The Crime Against Nancy Kerrigan

January 08, 1994

The U.S. Figure Skating Association must put Nancy Kerrigan on the U.S. team at the Olympics in Norway next month if she is able to skate. Otherwise, the man who attacked her in Detroit on Thursday would be rewarded, and other athletes put at greater risk. Ms. Kerrigan was favored to retain her U.S. championship in Detroit, and one of two spots on the team, before the criminal, terrorist or lunatic assaulted her by hitting her right knee with a blunt instrument.

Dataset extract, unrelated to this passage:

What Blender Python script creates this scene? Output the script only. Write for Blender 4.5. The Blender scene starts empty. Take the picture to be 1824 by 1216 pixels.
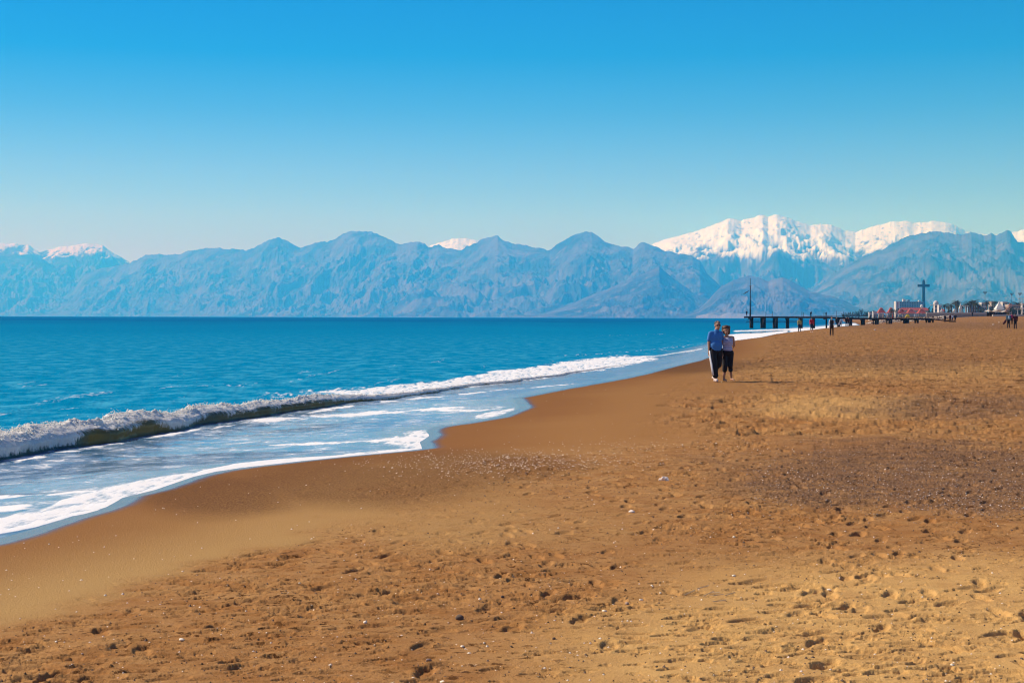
import bpy, bmesh, math, random
import numpy as np
from mathutils import Vector, Matrix

random.seed(7)
rng = np.random.default_rng(11)
scene = bpy.context.scene
COL = scene.collection

# ------------------------------------------------------------------ camera
EYE = 2.25            # metres above the sea
F = 2800.0            # focal length in pixels of the 1824 px wide photograph
cam_d = bpy.data.cameras.new('camera')
cam = bpy.data.objects.new('camera', cam_d)
COL.objects.link(cam)
cam_d.sensor_width = 36.0
cam_d.lens = 36.0 * F / 1824.0
cam_d.shift_y = -43.0 / 1824.0
cam_d.clip_start = 0.2
cam_d.clip_end = 120000.0
cam.matrix_world = (Matrix.Translation((0, 0, EYE)) @ Matrix.Rotation(-0.0025, 4, 'Y')
                    @ Matrix.Rotation(math.radians(90), 4, 'X'))
scene.camera = cam

# ------------------------------------------------------------------ light
SUN_EL = math.radians(39)
SUN_AZ = math.radians(-72)        # from +Y, clockwise: the sun stands over the sea, to the left and a little ahead
sun_dir = Vector((math.cos(SUN_EL) * math.sin(SUN_AZ), math.cos(SUN_EL) * math.cos(SUN_AZ), math.sin(SUN_EL)))
sd = bpy.data.lights.new('sun', 'SUN')
sd.energy = 5.0
sd.angle = math.radians(0.53)
sd.color = (1.0, 0.95, 0.86)
so = bpy.data.objects.new('sun', sd)
so.rotation_euler = (-sun_dir).to_track_quat('-Z', 'Y').to_euler()
so.location = (-30, -5, 40)
COL.objects.link(so)

world = bpy.data.worlds.new('World')
scene.world = world
world.use_nodes = True
wn, wl = world.node_tree.nodes, world.node_tree.links
wn.clear()
w_out = wn.new('ShaderNodeOutputWorld')
w_bg = wn.new('ShaderNodeBackground')
w_sky = wn.new('ShaderNodeTexSky')
w_sky.sky_type = 'NISHITA'
w_sky.sun_disc = False
w_sky.sun_elevation = SUN_EL
w_sky.sun_rotation = SUN_AZ % (2 * math.pi)
w_sky.altitude = 0
w_sky.air_density = 1.0
w_sky.dust_density = 0.0
w_sky.ozone_density = 6.0
w_tc = wn.new('ShaderNodeTexCoord')
w_sep = wn.new('ShaderNodeSeparateXYZ')
w_ramp = wn.new('ShaderNodeValToRGB')
w_mul = wn.new('ShaderNodeMix'); w_mul.data_type = 'RGBA'; w_mul.blend_type = 'MULTIPLY'
w_mul.inputs[0].default_value = 1.0
wl.new(w_tc.outputs['Generated'], w_sep.inputs[0])
wl.new(w_sep.outputs['Z'], w_ramp.inputs[0])
wl.new(w_sky.outputs[0], w_mul.inputs[6])
wl.new(w_ramp.outputs[0], w_mul.inputs[7])
wl.new(w_mul.outputs[2], w_bg.inputs['Color'])
wl.new(w_bg.outputs[0], w_out.inputs[0])
w_bg.inputs['Strength'].default_value = 0.15
SKY_TINT = [(0.0, (0.62, 0.79, 1.05)), (0.0625, (0.57, 0.75, 1.04)), (0.094, (0.40, 0.605, 0.96)), (0.129, (0.17, 0.475, 0.83)), (0.164, (0.01, 0.40, 0.79)), (0.20, (0.0, 0.36, 0.76)), (0.45, (0.30, 0.23, 0.42)), (1.0, (0.85, 0.27, 0.30))]
cr = w_ramp.color_ramp
while len(cr.elements) < len(SKY_TINT):
    cr.elements.new(0.5)
for e, (p, c) in zip(cr.elements, SKY_TINT):
    e.position = p
    e.color = (*c, 1)

scene.view_settings.view_transform = 'Standard'
scene.view_settings.look = 'None'
scene.view_settings.exposure = 0.15
scene.view_settings.gamma = 1.0
scene.view_settings.use_curve_mapping = False
scene.render.engine = 'CYCLES'
scene.cycles.use_denoising = True
scene.cycles.pixel_filter_type = 'BLACKMAN_HARRIS'
scene.cycles.filter_width = 1.15
scene.cycles.max_bounces = 6
scene.cycles.diffuse_bounces = 2
scene.cycles.glossy_bounces = 2
scene.cycles.transmission_bounces = 3
scene.cycles.transparent_max_bounces = 6
scene.cycles.volume_bounces = 2
scene.cycles.sample_clamp_indirect = 4
scene.cycles.denoising_prefilter = 'ACCURATE'

# ------------------------------------------------------------------ numpy noise
def _hash(ix, iy, seed):
    h = (ix.astype(np.int64) * 374761393 + iy.astype(np.int64) * 668265263 + seed * 2246822519) & 0xFFFFFFFF
    h = ((h ^ (h >> 13)) * 1274126177) & 0xFFFFFFFF
    h = (h ^ (h >> 16)) & 0xFFFFFFFF
    return h

def gnoise(x, y, seed=0):
    """gradient noise, about -1..1"""
    fx, fy = np.floor(x), np.floor(y)
    ix, iy = fx.astype(np.int64), fy.astype(np.int64)
    u, v = (x - fx), (y - fy)
    def g(dx, dy):
        a = _hash(ix + dx, iy + dy, seed).astype(np.float64) * (2 * math.pi / 4294967296.0)
        return np.cos(a) * (u - dx) + np.sin(a) * (v - dy)
    su = u * u * u * (u * (u * 6 - 15) + 10)
    sv = v * v * v * (v * (v * 6 - 15) + 10)
    a = g(0, 0); b = g(1, 0); c = g(0, 1); d = g(1, 1)
    return 1.5 * ((a + (b - a) * su) + ((c + (d - c) * su) - (a + (b - a) * su)) * sv)

def fbm(x, y, octs=4, seed=0, gain=0.5, lac=2.03):
    s = 0; a = 1.0; t = 0
    for i in range(octs):
        s = s + a * gnoise(x * lac ** i, y * lac ** i, seed + i * 17)
        t += a; a *= gain
    return s / t

def ridged(x, y, octs=4, seed=0, gain=0.55, lac=2.1):
    s = 0; a = 1.0; t = 0
    for i in range(octs):
        s = s + a * (1 - np.minimum(1, 1.6 * np.abs(gnoise(x * lac ** i, y * lac ** i, seed + i * 31))))
        t += a; a *= gain
    return s / t

def sstep(a, b, x):
    t = np.clip((x - a) / (b - a), 0, 1)
    return t * t * (3 - 2 * t)

# ------------------------------------------------------------------ tracing helpers
def hz(px):
    return 562.72 + 0.0025 * px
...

Last April 30, Guenter Parche stabbed the No. 1 woman tennis player, Monica Seles, on court in Hamburg, Germany. He hoped that his idol, Steffi Graf, would regain her position as the world's best. He was rewarded. Ms. Seles has not played since. Ms. Graf is No. 1. Parche walks the streets free. He served five and a half months in jail awaiting trial, and was then given a suspended two-year sentence -- by a German judge dealing with a German defendant and a Hungarian-Serbian-American victim.

The attack knocked Ms. Kerrigan out of competition yesterday. The rules bar a skater from competing on the U.S. team without having placed first or second in the national championships. But the U.S. Olympic Committee and the Figure Skating Association have discretionary powers to alter that. Putting her in the Olympics would penalize the innocent second-place finisher in Detroit. But that skater would not have expected silver had Ms. Kerrigan competed.

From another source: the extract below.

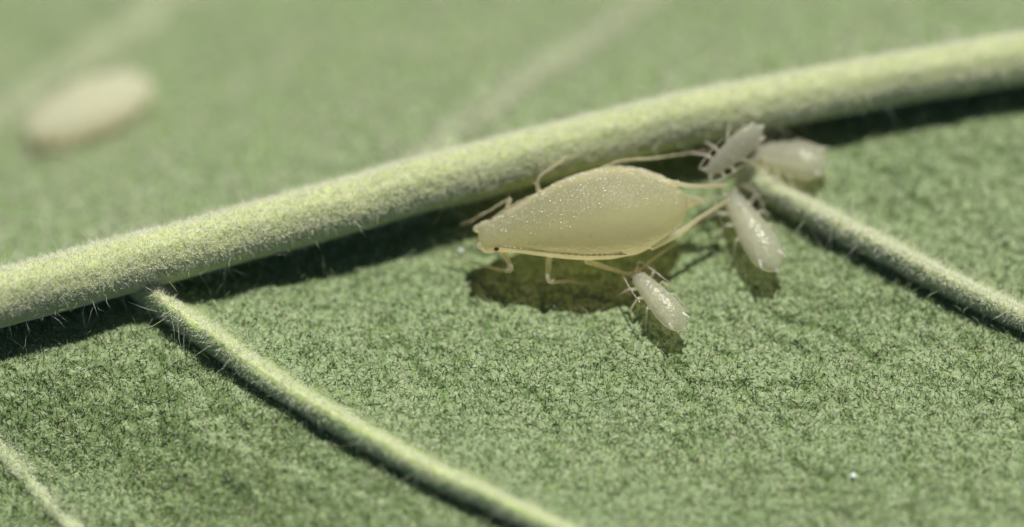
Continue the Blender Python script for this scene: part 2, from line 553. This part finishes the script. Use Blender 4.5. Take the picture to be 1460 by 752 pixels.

Hamburg District Judge Elke Bosse has some indirect responsibility for the attack on Ms. Kerrigan. In this global village of copycat crimes, the Detroit attacker almost certainly was encouraged that Parche got away with it in Hamburg.

World tennis knew no way to deny Ms. Graf her eight tournament victories after Ms. Seles was wounded. Ms. Graf is No. 1 for 1993, but with a moral asterisk indelibly against her name. Without Guenter Parche's crime, she would not have been. This will also be true for the U.S. Figure Skating Championship. But it need not be true of the U.S. Olympic team.